En Harar, empinada a 1.800 metros de altitud, la cosecha es buena porque se dan las condiciones climatológicas adecuadas. Las callejuelas de su medina son un hervidero de gente vendiendo khat. Los autobuses circulan atestados de pasajeros –la mayoría mujeres– cargados con fardos de khat envueltos en hojas de plátano para conservarlo fresco más tiempo. Lo llevan para su venta a las poblaciones vecinas o a los pueblos fronterizos con Somalia.

“Se exporta a muchos sitios de África, pero también a Estados Unidos y Europa”, señala el joven. Más de 20 millones de personas lo consumen en el mundo.

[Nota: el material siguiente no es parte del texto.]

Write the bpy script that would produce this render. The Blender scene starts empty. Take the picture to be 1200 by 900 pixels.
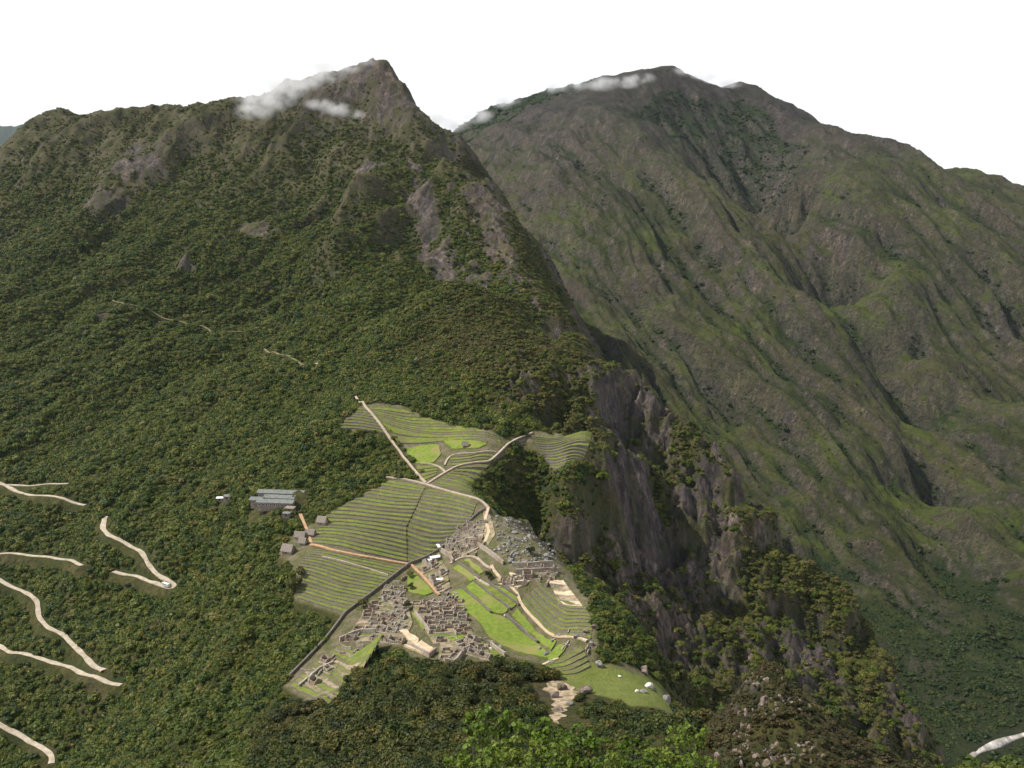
import bpy, bmesh, math, random
import numpy as np
from mathutils import Vector, Matrix, Euler
rng = np.random.default_rng(7)
random.seed(7)
sc = bpy.context.scene
COL = sc.collection
R = math.radians
# ------------------------------------------------------------------ camera geometry (the viewpoint on the high peak)
PITCH = R(9.5); FOC = 1200.0
CP, SP = math.cos(PITCH), math.sin(PITCH)
def ray(px, py):
    a = (np.asarray(px, float)-600)/FOC; b = (450-np.asarray(py, float))/FOC
    return a, CP + b*SP, -SP + b*CP
def at(px, py, Y):
    x, y, z = ray(px, py); t = np.asarray(Y, float)/y
    return x*t, y*t, z*t
# ------------------------------------------------------------------ noise
_perm = np.random.default_rng(3).integers(0, 4096, 4096).astype(np.int64)
_ang = np.random.default_rng(4).uniform(0, 2*np.pi, 4096)
_gx, _gy = np.cos(_ang).astype(np.float32), np.sin(_ang).astype(np.float32)
def perlin(x, y, seed=0):
    xi = np.floor(x).astype(np.int64); yi = np.floor(y).astype(np.int64)
    xf = (x-xi).astype(np.float32); yf = (y-yi).astype(np.float32)
    u = xf*xf*xf*(xf*(xf*6-15)+10); v = yf*yf*yf*(yf*(yf*6-15)+10)
    def g(ix, iy, dx, dy):
        h = _perm[(_perm[(ix+seed*57) & 4095] + iy*17 + seed) & 4095]
        return _gx[h]*dx + _gy[h]*dy
    a = g(xi, yi, xf, yf); b = g(xi+1, yi, xf-1, yf)
    c = g(xi, yi+1, xf, yf-1); d = g(xi+1, yi+1, xf-1, yf-1)
    return ((a+(b-a)*u) + ((c+(d-c)*u) - (a+(b-a)*u))*v)*1.5
def fbm(x, y, wl, octs, seed=0, gain=.5):
    s = 0; a = 1.; t = 0
    for i in range(octs):
        s = s + a*perlin(x/wl, y/wl, seed+i*3); t += a; a *= gain; wl *= .49
    return s/t
def ridged(x, y, wl, octs, seed=0, gain=.5):
    s = 0; a = 1.; t = 0
    for i in range(octs):
        s = s + a*(1-2*np.abs(perlin(x/wl, y/wl, seed+i*3))); t += a; a *= gain; wl *= .49
    return s/t
def sstep(a, b, x):
    t = np.clip((x-a)/(b-a), 0, 1); return t*t*(3-2*t)
# ------------------------------------------------------------------ the mountains as height fields through surveyed points
def field(pix, xyz, c):
    p = np.array([at(*q) for q in pix] + list(xyz), float)
    P, z = p[:, :2], p[:, 2]; n = len(P)
    D = np.sqrt(((P[:, None]-P[None])**2).sum(-1) + c*c)
    A = np.zeros((n+3, n+3)); A[:n, :n] = D + np.eye(n)*-0.4
    A[:n, n] = 1; A[:n, n+1:] = P/1000; A[n, :n] = 1; A[n+1:, :n] = P.T/1000
    w = np.linalg.solve(A, np.concatenate([z, [0, 0, 0]]))
    P32 = P.astype(np.float32); w32 = w.astype(np.float32)
    def f(x, y):
        sh = np.shape(x); x = np.ravel(x).astype(np.float32); y = np.ravel(y).astype(np.float32)
        out = np.empty(x.shape, np.float32)
        for s in range(0, len(x), 60000):
            xs = x[s:s+60000, None]-P32[None, :, 0]; ys = y[s:s+60000, None]-P32[None, :, 1]
            out[s:s+60000] = np.sqrt(xs*xs+ys*ys+np.float32(c*c))@w32[:n] + w32[n] + (x[s:s+60000]*w32[n+1]+y[s:s+60000]*w32[n+2])/1000
        return out.reshape(sh)
    return f
PM = [(590,735,690),(540,690,745),(640,745,680),(720,800,605),(770,815,590),(680,790,615),(690,745,655),(700,700,705),
 (640,650,770),(600,620,805),(570,590,845),(640,700,722),(400,695,750),(350,660,790),(440,650,800),(500,570,900),
 (560,580,890),(540,540,950),(430,475,1060),(600,515,990),(690,515,990),(660,555,940),(625,508,1005),(480,482,1050),
 (390,500,1030),(430,740,690),(345,795,640),(400,790,630),(480,760,655),(560,770,640),(455,800,585),(450,850,500),
 (600,800,590),(560,830,520),(650,830,540),(740,840,510),(780,850,490),(520,640,815),(470,690,755),
 # near knob
 (905,775,402),(880,785,405),(925,783,402),(945,804,400),(988,858,390),(1030,900,376),(862,815,412),(835,860,405),(890,850,362),(900,900,338),(960,900,345),(930,840,365),(905,785,395),
 (800,850,500),
 # gorge and promontory
 (592,560,945),(600,600,932),(640,600,945),(650,640,915),(690,520,1000),(720,560,985),(705,600,960),(690,650,910),(700,640,930),(690,690,905),(740,720,890),(800,620,1055),(780,700,950),
 (850,700,1005),(800,780,875),(830,830,815),(900,720,990),(870,765,925),(960,760,965),(985,712,1020),(1000,800,930),(1052,808,960),(1060,860,880),
 (940,830,870),(1105,895,890),(705,470,1150),(720,520,1060),(760,462,1210),(770,540,1130),(740,640,985),(760,600,1040),(700,440,1230),(690,400,1330),
 (815,545,1150),(850,600,1110),(900,655,1090),(940,690,1060),(1020,755,990),
 # forest shoulder
 (506,334,1330),(544,326,1330),(581,338,1330),(624,360,1340),(661,392,1320),(560,345,1290),(600,360,1290),(550,420,1160),(620,440,1130),(650,480,1060),(500,440,1130),(450,440,1150),
 # crest of the main mountain
 (440,64,2300),(428,66,2300),(412,71,2300),(395,82,2310),(370,92,2310),(340,105,2300),(290,120,2290),(250,124,2290),(200,131,2300),(160,135,2330),(115,132,2340),(70,131,2350),(40,145,2350),(10,180,2350),(-60,250,2350),
 (676,392,1500),
 # its face
 (430,180,2050),(420,130,2180),(400,250,1900),(370,330,1650),(345,420,1350),(470,200,2030),(480,260,1885),(468,320,1790),(500,310,1775),(550,328,1640),(560,290,1790),
 (340,200,2080),(345,250,1965),(312,320,1735),(290,385,1545),(418,215,1900),(390,285,1680),(352,365,1470),(330,270,1870),(250,200,2090),(150,200,2100),(60,230,2050),(250,300,1780),(160,280,1850),(100,350,1620),(0,330,1700),(200,400,1440),(300,440,1290),(50,450,1330),(250,490,1180),
 (150,520,1150),(320,530,1040),(0,520,1180),(380,460,1180),(400,530,980),(452,530,985),(330,585,930),(380,590,890),(350,612,868),(280,580,960),
 # road slope
 (0,570,1100),(100,600,1020),(205,688,870),(0,650,980),(90,660,930),(0,680,940),(60,730,870),(145,803,760),(0,760,850),(60,890,710),
 (0,850,760),(250,700,800),(280,640,860),(310,700,770),(250,800,680),(200,880,610),(330,860,560),(360,830,585),(300,770,690),(100,900,660),(400,890,470),(200,600,980),
 (-150,600,1050),(-150,750,850),(-150,880,720),(-200,400,1450)]
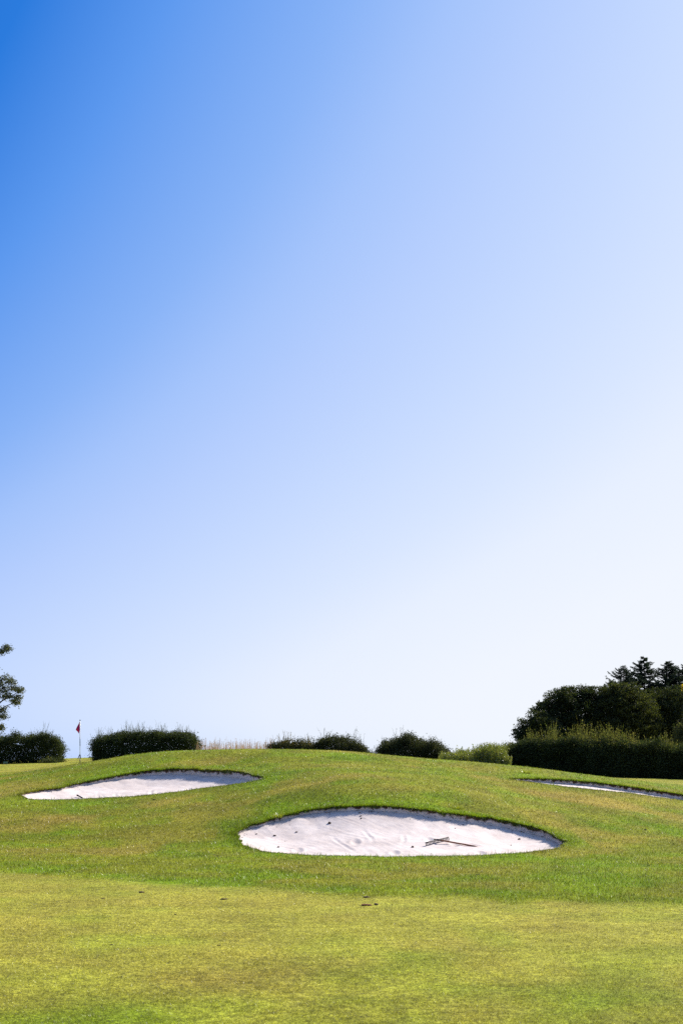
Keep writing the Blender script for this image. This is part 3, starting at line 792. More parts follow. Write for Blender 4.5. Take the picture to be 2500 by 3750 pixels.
def hedge(name, label, spine, thick, nleaf, leafsize, mat, mat_top=None, nshoot=0, shoot=(0.2, 0.5), group=None, cat='hedge',
          shoot_leaf=0.045, nl=8, holes=0.0, top_mix=0.0, lump=0.25, seed=0, toplight=0.25, top_clumps=17):
    """spine: (px, depth, top row) ; leaves fill a lumpy clipped body standing on the terrain"""
    sp = np.array(spine, float)
    xs = px2x(sp[:, 0], sp[:, 1])
    L = np.concatenate([[0], np.cumsum(np.hypot(np.diff(xs), np.diff(sp[:, 1])))])
    mid = len(sp) // 2
    root = empty(name, (xs[mid], sp[mid, 1], float(zt(xs[mid:mid+1], sp[mid:mid+1, 1])[0])))
    tag(root, label, cat, group)
    def body(l, hf, dep):
        x = np.interp(l, L, xs); y = np.interp(l, L, sp[:, 1])
        px = np.interp(l, L, sp[:, 0])
        top = pz(np.interp(l, L, sp[:, 2]), y)
        g = zt(x, y)
        hgt_ = (top - g)
        hgt_ = hgt_ * (1 + (fbm(l / 0.55, dep * 0.8 + seed, 101 + seed, 3) - 0.5) * lump * 1.5)
        endf = np.minimum(l, L[-1] - l)
        rnd = np.sqrt(np.clip(endf / 0.45, 0.0, 1))
        th = thick * (0.55 + 0.45 * rnd)
        yy = y + dep * th * 0.5 * (1 + (fbm(l / 0.5, hf * 2.5 + seed, 111, 3) - 0.45) * 1.1)
        return x, yy, g + hf * hgt_ * (0.8 + 0.2 * rnd)
    nv = int(nleaf * 0.45)
    l = rng.uniform(0, L[-1], nv); hf = rng.uniform(0.0, 0.97, nv); dep = rng.uniform(-1, 1, nv)
    Pv = np.stack(body(l, hf, dep), 1)
    ncl = max(20, int(nleaf / 60))
    l = rng.uniform(0, L[-1], ncl); side = rng.uniform(0, 1, ncl)
    hf = np.where(side < 0.35, rng.uniform(0.9, 1.02, ncl), rng.uniform(0.03, 1.0, ncl))
    dep = np.where(side < 0.35, rng.uniform(-1, 1, ncl), np.where(side < 0.8, -1.0, 1.0))
    C = np.stack(body(l, hf, dep), 1)
    hf_ = hf
    C = C + rng.normal(size=C.shape) * np.array([0.07, 0.06, 0.05]); k = int(nleaf * 0.55 / ncl)
    Pc = (C[:, None] + rng.normal(size=(ncl, k, 3)) * np.array([0.13, 0.11, 0.09])).reshape(-1, 3)
    P = np.concatenate([Pv, Pc])
    gr = zt(P[:, 0], P[:, 1]); P = P[P[:, 2] > gr - 0.02]
    if holes:
        P = P[noise(P[:, 0] / 0.22, P[:, 2] / 0.2, 121 + seed) > holes * np.clip(rng.uniform(0.6, 1.1, len(P)), 0, 1)]
    FV = [leaves(P, np.full(len(P), leafsize))]; FM = [0]
    # woody stems inside
    ns = max(4, int(L[-1] / 0.5)); parts = []
    for q in range(ns):
        lq = np.array([L[-1] * (q + 0.5) / ns]); a0 = [float(v[0]) for v in body(lq, np.array([0.0]), np.array([0.0]))]
        a1 = [float(v[0]) for v in body(np.clip(lq + rng.normal() * 0.2, 0, L[-1]), np.array([0.75]), np.array([rng.uniform(-0.5, 0.5)]))]
        a0[2] -= 0.05
        parts.append(limb(a0, a1, 0.035, 0.01, 5, 0.04))
    rl = np.linspace(0.02 * L[-1], 0.98 * L[-1], 24); rx, ry, rz = body(rl, rl * 0, rl * 0)
    parts.append(tube(np.stack([rx, ry, rz - 0.04], 1), np.full(24, 0.03), 5))
    V, F = join(parts); mesh_obj('stems', V, F, M_BARK, root)
    if mat_top is not None:
        # leaves over the top in mat_top; on hedges its paler green paints in sunlight
        ncl = int(L[-1] * top_clumps)
        l = rng.uniform(0, L[-1], ncl); x, y, z = body(l, rng.uniform(1 - toplight, 1.05, ncl), rng.uniform(-1.05, 0.9, ncl))
        C = np.stack([x, y, z], 1); k = 34
        P = (C[:, None] + rng.normal(size=(ncl, k, 3)) * np.array([0.11, 0.1, 0.085])).reshape(-1, 3)
        if top_mix: P = P[rng.uniform(0, 1, len(P)) < top_mix * 2 * noise(P[:, 0] / 1.2, P[:, 1] * 0 + seed, 7)]
        FV.append(leaves(P, np.full(len(P), leafsize))); FM.append(1)
    if nshoot:
        l = rng.uniform(0, L[-1], nshoot); cl = fbm(l / 0.6, l * 0 + 3 + seed, 131, 2)
        x, y, z = body(l, np.full(nshoot, 0.9), rng.uniform(-0.8, 0.8, nshoot))
        h = rng.uniform(shoot[0], shoot[1], nshoot) * (0.1 + 2.3 * cl ** 1.5)
        st, lv = sprigs(x, y, z, h, rng.uniform(0.0, 0.5, nshoot), shoot_leaf, nl)
        FV.append(np.concatenate([st, lv]) if lv is not None else st); FM.append(1)
    fo = leaf_obj('foliage', np.concatenate(FV), mat, root)
    fo.data.materials.append(mat_top or mat)
    fo.data.polygons.foreach_set('material_index', np.concatenate([np.full(len(v), k_, dtype=np.int32) for v, k_ in zip(FV, FM)]))
    return root

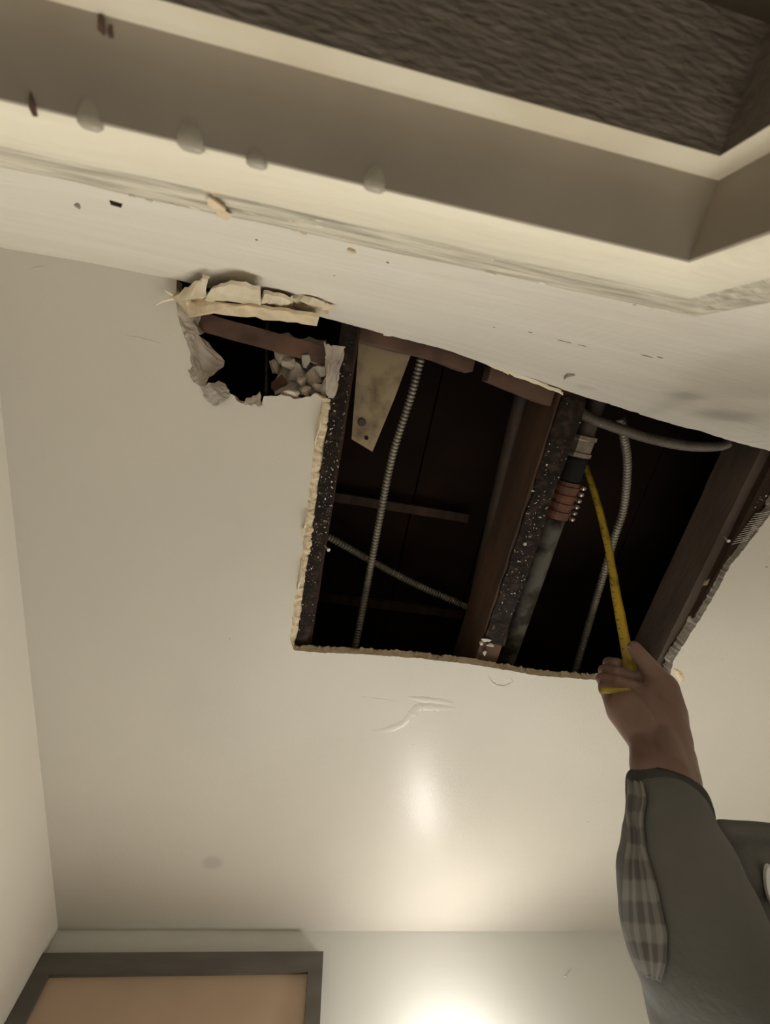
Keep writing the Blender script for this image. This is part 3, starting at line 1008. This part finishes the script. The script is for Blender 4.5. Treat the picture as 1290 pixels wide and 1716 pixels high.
# torn paper lip along the wall top, right of the left joist
for i, (pts) in enumerate((((640, 556), (668, 560), (700, 568), (735, 578)), ((700, 566), (750, 580), (800, 600), (850, 622)), ((840, 618), (880, 633), (915, 647), (940, 656)))):
    flap([[(px, py - 3, H - .004) for px, py in pts], [(px + 4, py + 4, H + .004) for px, py in pts]], 'paper_lip', 'cream_paper', 0.0014, 40 + i, 0.002)
# joint-compound ridges and the peeled curl below the hole
def ridge(pts, w, h_, seed, m='ceiling'):
    bm = bmesh.new()
    pp = resample(spline([at(*p) for p in pts], 10), 0.004)
    rn = random.Random(seed)
    cols = []
    for i, p in enumerate(pp):
        t = (pp[min(i + 1, len(pp) - 1)] - pp[max(i - 1, 0)]).normalized()
        s = t.cross(Vector((0, 0, 1)))
        e = math.sin(math.pi * (i + 0.2) / (len(pp) - 0.6)) ** 0.5
        hw = w * e * rn.uniform(0.7, 1.2)
        cols.append([bm.verts.new(p + s * hw * q + Vector((0, 0, 0.0006 - (h_ + 0.0006) * e * hh * rn.uniform(0.8, 1.1)))) for q, hh in ((-1, 0), (-0.6, 0.7), (0, 1), (0.6, 0.7), (1, 0))])
    for a, c in zip(cols, cols[1:]):
        for k in range(4):
            bm.faces.new((a[k], a[k + 1], c[k + 1], c[k]))
    build('compound_ridge', bm, m, ceiling, True)


ridge([(612, 1226), (640, 1224), (672, 1214), (690, 1196), (702, 1185), (735, 1186), (772, 1188)], 0.014, 0.0015, 1)
ridge([(676, 1168), (710, 1172), (745, 1176), (770, 1182)], 0.010, 0.0011, 2)
ridge([(600, 1168), (640, 1172), (680, 1178)], 0.003, 0.0005, 3)
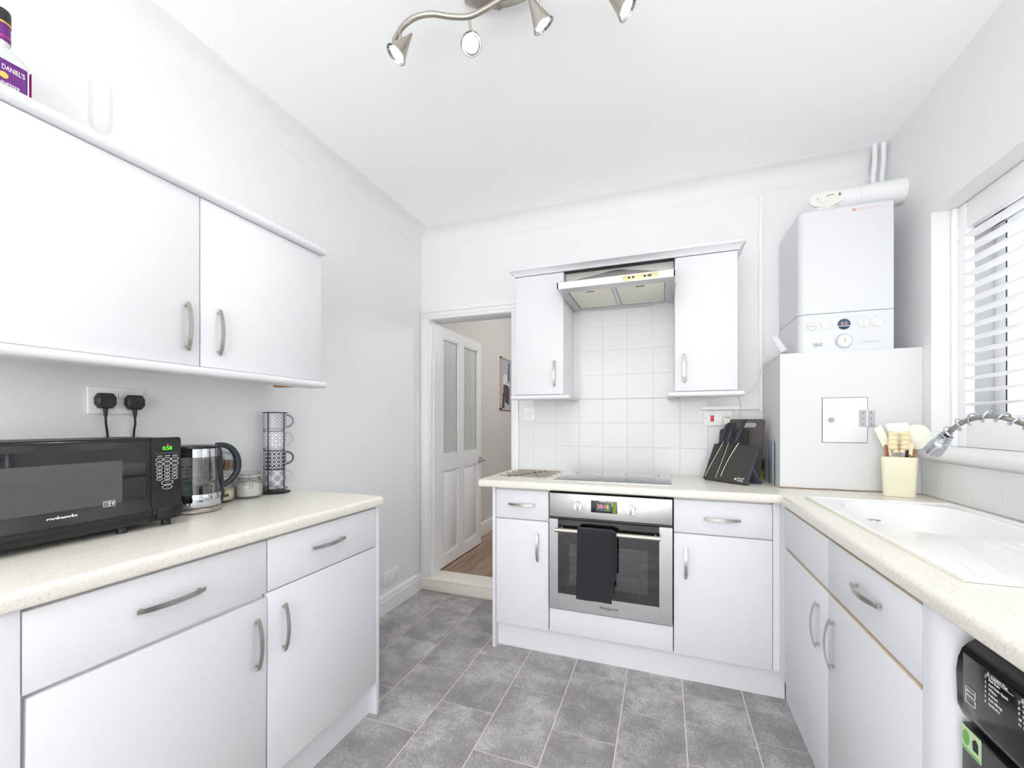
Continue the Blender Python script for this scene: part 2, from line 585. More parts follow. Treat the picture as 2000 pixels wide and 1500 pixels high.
def tag(o, label, cat, group=None, kind=None):
    o['label'] = label; o['category'] = cat
    if group: o['group'] = group
    if kind: o['kind'] = kind
    return o


def thing(name, label, cat, loc, group=None):
    o = bpy.data.objects.new(name, None)
    o.empty_display_size = 0.05
    C.objects.link(o); o.location = loc
    ORG[o.name] = Vector(loc)
    return tag(o, label, cat, group)


def struct(name, mb, mat, parent=None, **k):
    o = build(name, mb, mat, parent, **k)
    if parent is None:
        o['kind'] = 'structure'
    return o


def kids(o):
    return [c for c in bpy.data.objects if c.parent == o]


def copy_tree(o, parent=None, loc=None):
    c = o.copy(); C.objects.link(c)
    if parent is not None: c.parent = parent
    if loc is not None: c.location = loc
    ORG[c.name] = Vector(loc) if loc is not None else ORG[o.name]
    for ch in kids(o):
        copy_tree(ch, c)
    return c


def text(name, body, size, pos, right, up, mat, parent, depth=0.0004, align='CENTER', sx=1.0, label=None, bold=0.0):
    """flat lettering standing on a surface at POS (world), reading along RIGHT"""
    cu = bpy.data.curves.new(name, 'FONT')
    cu.body = body; cu.size = size; cu.align_x = align; cu.align_y = 'CENTER'; cu.extrude = depth
    cu.resolution_u = 3; cu.offset = bold
    tmp = bpy.data.objects.new(name + '_tmp', cu)
    me = bpy.data.meshes.new_from_object(tmp)
    bpy.data.objects.remove(tmp)
    r = Vector(right).normalized(); u = Vector(up).normalized(); n = r.cross(u)
    m = Matrix(((r.x * sx, u.x, n.x, 0), (r.y * sx, u.y, n.y, 0), (r.z * sx, u.z, n.z, 0), (0, 0, 0, 1)))
    m = Matrix.Translation(Vector(pos) - ORG[parent.name]) @ m
    me.transform(m)
    me.name = name
    me.materials.clear(); me.materials.append(mat)
    o = bpy.data.objects.new(name, me); C.objects.link(o); o.parent = parent
    ORG[o.name] = ORG[parent.name]
    if label: o['label'] = label
    return o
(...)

Una bolsita pequeña vale 50 birr, no llega a dos euros. El sabor es ligeramente amargo pero no desagradable. Al contacto con el paladar es suave. Lo más llamativo es la gran sequedad que produce en la boca. La costumbre de la botella de agua cobra sentido. Siguiendo el ritual, las prisas se quedan aparcadas fuera del bar donde tiene lugar el último encuentro.

Khat para matar el hambre

Dentro hay seis hombres, dos mujeres y el camarero. Kadra, de 30 años, y su amiga toman khat habitualmente. Y cerveza. Llama la atención porque no se ven muchas mujeres consumiéndolo en público. Tras unas dos horas de charla con unos y otros, la sensación es encasillable entre la placidez y el júbilo.

Aparte de sus efectos sobre el estado de ánimo, también aumenta la libido y quita el apetito. En países donde el khat forma parte de la vida diaria, como en Etiopía, Yemen o Somalia, y están azotados por el hambre, se ha detectado un incremento del consumo del khat para matar el hambre y una iniciación en su consumo más temprana.

Algunas voces están alertando sobre esta peligrosa práctica que se queda en anécdota en medio de un país en guerra. Esto es posible porque esta droga de las montañas es barata, legal, fácil de comprar y está socialmente bien vista. En este escenario y con estas reglas se mueve en Etiopía el mercado del khat, el oro verde del Cuerno de África y opio del pueblo.